**INSTRUCTIONS TO FOLLOW**
Reproduce each of the lines word for word.

**DATA EXCERPT**

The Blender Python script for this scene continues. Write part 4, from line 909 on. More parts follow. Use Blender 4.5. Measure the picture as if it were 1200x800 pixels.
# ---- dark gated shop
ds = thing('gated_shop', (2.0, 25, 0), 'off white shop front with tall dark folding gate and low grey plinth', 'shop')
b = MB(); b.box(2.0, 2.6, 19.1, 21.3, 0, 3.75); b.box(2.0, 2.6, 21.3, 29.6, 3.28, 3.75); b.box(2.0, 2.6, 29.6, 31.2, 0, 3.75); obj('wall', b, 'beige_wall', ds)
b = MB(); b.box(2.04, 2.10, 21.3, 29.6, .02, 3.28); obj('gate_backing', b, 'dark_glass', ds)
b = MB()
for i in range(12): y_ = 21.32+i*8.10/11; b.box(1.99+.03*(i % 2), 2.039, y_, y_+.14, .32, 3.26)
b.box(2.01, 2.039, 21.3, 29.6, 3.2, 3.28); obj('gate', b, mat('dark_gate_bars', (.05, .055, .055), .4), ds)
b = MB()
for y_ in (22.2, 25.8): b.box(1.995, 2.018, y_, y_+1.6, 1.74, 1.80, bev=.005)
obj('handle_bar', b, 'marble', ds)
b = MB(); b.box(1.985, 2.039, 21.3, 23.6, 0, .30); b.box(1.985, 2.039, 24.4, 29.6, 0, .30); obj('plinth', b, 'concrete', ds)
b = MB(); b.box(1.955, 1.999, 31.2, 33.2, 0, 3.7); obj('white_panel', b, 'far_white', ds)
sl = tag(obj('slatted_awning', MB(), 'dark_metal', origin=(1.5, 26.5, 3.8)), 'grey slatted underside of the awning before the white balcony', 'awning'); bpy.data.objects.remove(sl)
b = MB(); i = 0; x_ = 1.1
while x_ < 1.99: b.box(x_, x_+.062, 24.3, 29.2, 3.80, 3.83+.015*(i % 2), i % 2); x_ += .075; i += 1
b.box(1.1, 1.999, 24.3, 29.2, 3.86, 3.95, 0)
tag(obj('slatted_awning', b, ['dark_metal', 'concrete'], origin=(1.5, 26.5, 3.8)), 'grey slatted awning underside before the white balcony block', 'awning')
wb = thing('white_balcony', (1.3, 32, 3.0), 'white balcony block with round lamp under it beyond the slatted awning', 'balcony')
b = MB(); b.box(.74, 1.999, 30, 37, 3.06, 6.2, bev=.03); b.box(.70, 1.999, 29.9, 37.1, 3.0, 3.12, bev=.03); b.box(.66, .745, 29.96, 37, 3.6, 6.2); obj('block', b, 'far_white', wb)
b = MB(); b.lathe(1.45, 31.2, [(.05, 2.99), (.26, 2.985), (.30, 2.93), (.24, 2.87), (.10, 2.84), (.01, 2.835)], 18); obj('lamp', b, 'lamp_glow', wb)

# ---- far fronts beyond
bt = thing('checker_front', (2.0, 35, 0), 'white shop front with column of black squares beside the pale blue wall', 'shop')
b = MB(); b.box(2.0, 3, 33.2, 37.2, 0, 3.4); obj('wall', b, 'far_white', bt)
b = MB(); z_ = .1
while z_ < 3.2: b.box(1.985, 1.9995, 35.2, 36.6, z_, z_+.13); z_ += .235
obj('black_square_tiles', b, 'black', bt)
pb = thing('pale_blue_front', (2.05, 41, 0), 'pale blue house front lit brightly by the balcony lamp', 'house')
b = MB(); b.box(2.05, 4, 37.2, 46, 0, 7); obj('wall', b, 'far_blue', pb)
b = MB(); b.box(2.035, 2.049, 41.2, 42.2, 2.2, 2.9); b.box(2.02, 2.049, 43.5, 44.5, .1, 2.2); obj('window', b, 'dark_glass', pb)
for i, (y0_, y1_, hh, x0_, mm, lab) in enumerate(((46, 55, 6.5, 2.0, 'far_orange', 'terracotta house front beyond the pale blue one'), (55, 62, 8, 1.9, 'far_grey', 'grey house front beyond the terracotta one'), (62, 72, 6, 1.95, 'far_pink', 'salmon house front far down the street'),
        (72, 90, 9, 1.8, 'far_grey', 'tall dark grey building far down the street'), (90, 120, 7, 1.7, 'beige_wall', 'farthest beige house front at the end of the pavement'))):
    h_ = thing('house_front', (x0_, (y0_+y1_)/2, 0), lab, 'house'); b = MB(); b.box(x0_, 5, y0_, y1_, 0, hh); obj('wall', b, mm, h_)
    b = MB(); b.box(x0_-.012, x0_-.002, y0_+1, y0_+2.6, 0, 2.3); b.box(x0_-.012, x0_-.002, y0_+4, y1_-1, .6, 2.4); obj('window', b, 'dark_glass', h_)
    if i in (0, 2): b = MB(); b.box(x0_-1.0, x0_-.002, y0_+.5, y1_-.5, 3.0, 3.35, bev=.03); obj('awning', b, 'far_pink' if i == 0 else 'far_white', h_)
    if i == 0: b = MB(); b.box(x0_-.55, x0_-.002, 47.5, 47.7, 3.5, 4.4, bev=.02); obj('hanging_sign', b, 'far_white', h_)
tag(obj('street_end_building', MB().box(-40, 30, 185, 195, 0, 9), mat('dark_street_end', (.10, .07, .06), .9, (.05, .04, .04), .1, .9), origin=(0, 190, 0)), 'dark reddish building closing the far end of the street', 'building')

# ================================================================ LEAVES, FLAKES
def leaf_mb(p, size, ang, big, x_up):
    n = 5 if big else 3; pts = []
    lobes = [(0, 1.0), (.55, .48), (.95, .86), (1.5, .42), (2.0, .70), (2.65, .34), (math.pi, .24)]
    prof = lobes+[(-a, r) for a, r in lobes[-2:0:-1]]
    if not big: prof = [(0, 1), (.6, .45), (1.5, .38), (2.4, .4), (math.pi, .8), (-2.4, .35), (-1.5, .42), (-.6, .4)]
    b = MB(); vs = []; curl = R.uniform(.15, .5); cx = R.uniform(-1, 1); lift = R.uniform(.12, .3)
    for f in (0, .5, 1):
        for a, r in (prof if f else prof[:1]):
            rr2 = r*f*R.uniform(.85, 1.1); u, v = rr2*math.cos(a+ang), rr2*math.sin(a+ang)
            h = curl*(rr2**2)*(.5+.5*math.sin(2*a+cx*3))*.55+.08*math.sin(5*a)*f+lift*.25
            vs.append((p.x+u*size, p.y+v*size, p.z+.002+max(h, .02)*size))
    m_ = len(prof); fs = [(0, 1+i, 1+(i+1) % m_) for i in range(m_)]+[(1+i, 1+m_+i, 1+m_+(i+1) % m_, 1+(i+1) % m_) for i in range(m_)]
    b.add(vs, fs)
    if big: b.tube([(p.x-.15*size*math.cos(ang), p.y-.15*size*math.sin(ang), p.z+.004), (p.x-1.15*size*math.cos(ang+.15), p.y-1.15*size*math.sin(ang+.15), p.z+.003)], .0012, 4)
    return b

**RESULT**
The Blender Python script for this scene continues. Write part 4, from line 909 on. More parts follow. Use Blender 4.5. Measure the picture as if it were 1200x800 pixels.
# ---- dark gated shop
ds = thing('gated_shop', (2.0, 25, 0), 'off white shop front with tall dark folding gate and low grey plinth', 'shop')
b = MB(); b.box(2.0, 2.6, 19.1, 21.3, 0, 3.75); b.box(2.0, 2.6, 21.3, 29.6, 3.28, 3.75); b.box(2.0, 2.6, 29.6, 31.2, 0, 3.75); obj('wall', b, 'beige_wall', ds)
b = MB(); b.box(2.04, 2.10, 21.3, 29.6, .02, 3.28); obj('gate_backing', b, 'dark_glass', ds)
b = MB()
for i in range(12): y_ = 21.32+i*8.10/11; b.box(1.99+.03*(i % 2), 2.039, y_, y_+.14, .32, 3.26)
b.box(2.01, 2.039, 21.3, 29.6, 3.2, 3.28); obj('gate', b, mat('dark_gate_bars', (.05, .055, .055), .4), ds)
b = MB()
for y_ in (22.2, 25.8): b.box(1.995, 2.018, y_, y_+1.6, 1.74, 1.80, bev=.005)
obj('handle_bar', b, 'marble', ds)
b = MB(); b.box(1.985, 2.039, 21.3, 23.6, 0, .30); b.box(1.985, 2.039, 24.4, 29.6, 0, .30); obj('plinth', b, 'concrete', ds)
b = MB(); b.box(1.955, 1.999, 31.2, 33.2, 0, 3.7); obj('white_panel', b, 'far_white', ds)
sl = tag(obj('slatted_awning', MB(), 'dark_metal', origin=(1.5, 26.5, 3.8)), 'grey slatted underside of the awning before the white balcony', 'awning'); bpy.data.objects.remove(sl)
b = MB(); i = 0; x_ = 1.1
while x_ < 1.99: b.box(x_, x_+.062, 24.3, 29.2, 3.80, 3.83+.015*(i % 2), i % 2); x_ += .075; i += 1
b.box(1.1, 1.999, 24.3, 29.2, 3.86, 3.95, 0)
tag(obj('slatted_awning', b, ['dark_metal', 'concrete'], origin=(1.5, 26.5, 3.8)), 'grey slatted awning underside before the white balcony block', 'awning')
wb = thing('white_balcony', (1.3, 32, 3.0), 'white balcony block with round lamp under it beyond the slatted awning', 'balcony')
b = MB(); b.box(.74, 1.999, 30, 37, 3.06, 6.2, bev=.03); b.box(.70, 1.999, 29.9, 37.1, 3.0, 3.12, bev=.03); b.box(.66, .745, 29.96, 37, 3.6, 6.2); obj('block', b, 'far_white', wb)
b = MB(); b.lathe(1.45, 31.2, [(.05, 2.99), (.26, 2.985), (.30, 2.93), (.24, 2.87), (.10, 2.84), (.01, 2.835)], 18); obj('lamp', b, 'lamp_glow', wb)

# ---- far fronts beyond
bt = thing('checker_front', (2.0, 35, 0), 'white shop front with column of black squares beside the pale blue wall', 'shop')
b = MB(); b.box(2.0, 3, 33.2, 37.2, 0, 3.4); obj('wall', b, 'far_white', bt)
b = MB(); z_ = .1
while z_ < 3.2: b.box(1.985, 1.9995, 35.2, 36.6, z_, z_+.13); z_ += .235
obj('black_square_tiles', b, 'black', bt)
pb = thing('pale_blue_front', (2.05, 41, 0), 'pale blue house front lit brightly by the balcony lamp', 'house')
b = MB(); b.box(2.05, 4, 37.2, 46, 0, 7); obj('wall', b, 'far_blue', pb)
b = MB(); b.box(2.035, 2.049, 41.2, 42.2, 2.2, 2.9); b.box(2.02, 2.049, 43.5, 44.5, .1, 2.2); obj('window', b, 'dark_glass', pb)
for i, (y0_, y1_, hh, x0_, mm, lab) in enumerate(((46, 55, 6.5, 2.0, 'far_orange', 'terracotta house front beyond the pale blue one'), (55, 62, 8, 1.9, 'far_grey', 'grey house front beyond the terracotta one'), (62, 72, 6, 1.95, 'far_pink', 'salmon house front far down the street'),
        (72, 90, 9, 1.8, 'far_grey', 'tall dark grey building far down the street'), (90, 120, 7, 1.7, 'beige_wall', 'farthest beige house front at the end of the pavement'))):
    h_ = thing('house_front', (x0_, (y0_+y1_)/2, 0), lab, 'house'); b = MB(); b.box(x0_, 5, y0_, y1_, 0, hh); obj('wall', b, mm, h_)
    b = MB(); b.box(x0_-.012, x0_-.002, y0_+1, y0_+2.6, 0, 2.3); b.box(x0_-.012, x0_-.002, y0_+4, y1_-1, .6, 2.4); obj('window', b, 'dark_glass', h_)
    if i in (0, 2): b = MB(); b.box(x0_-1.0, x0_-.002, y0_+.5, y1_-.5, 3.0, 3.35, bev=.03); obj('awning', b, 'far_pink' if i == 0 else 'far_white', h_)
    if i == 0: b = MB(); b.box(x0_-.55, x0_-.002, 47.5, 47.7, 3.5, 4.4, bev=.02); obj('hanging_sign', b, 'far_white', h_)
tag(obj('street_end_building', MB().box(-40, 30, 185, 195, 0, 9), mat('dark_street_end', (.10, .07, .06), .9, (.05, .04, .04), .1, .9), origin=(0, 190, 0)), 'dark reddish building closing the far end of the street', 'building')

# ================================================================ LEAVES, FLAKES
def leaf_mb(p, size, ang, big, x_up):
    n = 5 if big else 3; pts = []
    lobes = [(0, 1.0), (.55, .48), (.95, .86), (1.5, .42), (2.0, .70), (2.65, .34), (math.pi, .24)]
    prof = lobes+[(-a, r) for a, r in lobes[-2:0:-1]]
    if not big: prof = [(0, 1), (.6, .45), (1.5, .38), (2.4, .4), (math.pi, .8), (-2.4, .35), (-1.5, .42), (-.6, .4)]
    b = MB(); vs = []; curl = R.uniform(.15, .5); cx = R.uniform(-1, 1); lift = R.uniform(.12, .3)
    for f in (0, .5, 1):
        for a, r in (prof if f else prof[:1]):
            rr2 = r*f*R.uniform(.85, 1.1); u, v = rr2*math.cos(a+ang), rr2*math.sin(a+ang)
            h = curl*(rr2**2)*(.5+.5*math.sin(2*a+cx*3))*.55+.08*math.sin(5*a)*f+lift*.25
            vs.append((p.x+u*size, p.y+v*size, p.z+.002+max(h, .02)*size))
    m_ = len(prof); fs = [(0, 1+i, 1+(i+1) % m_) for i in range(m_)]+[(1+i, 1+m_+i, 1+m_+(i+1) % m_, 1+(i+1) % m_) for i in range(m_)]
    b.add(vs, fs)
    if big: b.tube([(p.x-.15*size*math.cos(ang), p.y-.15*size*math.sin(ang), p.z+.004), (p.x-1.15*size*math.cos(ang+.15), p.y-1.15*size*math.sin(ang+.15), p.z+.003)], .0012, 4)
    return b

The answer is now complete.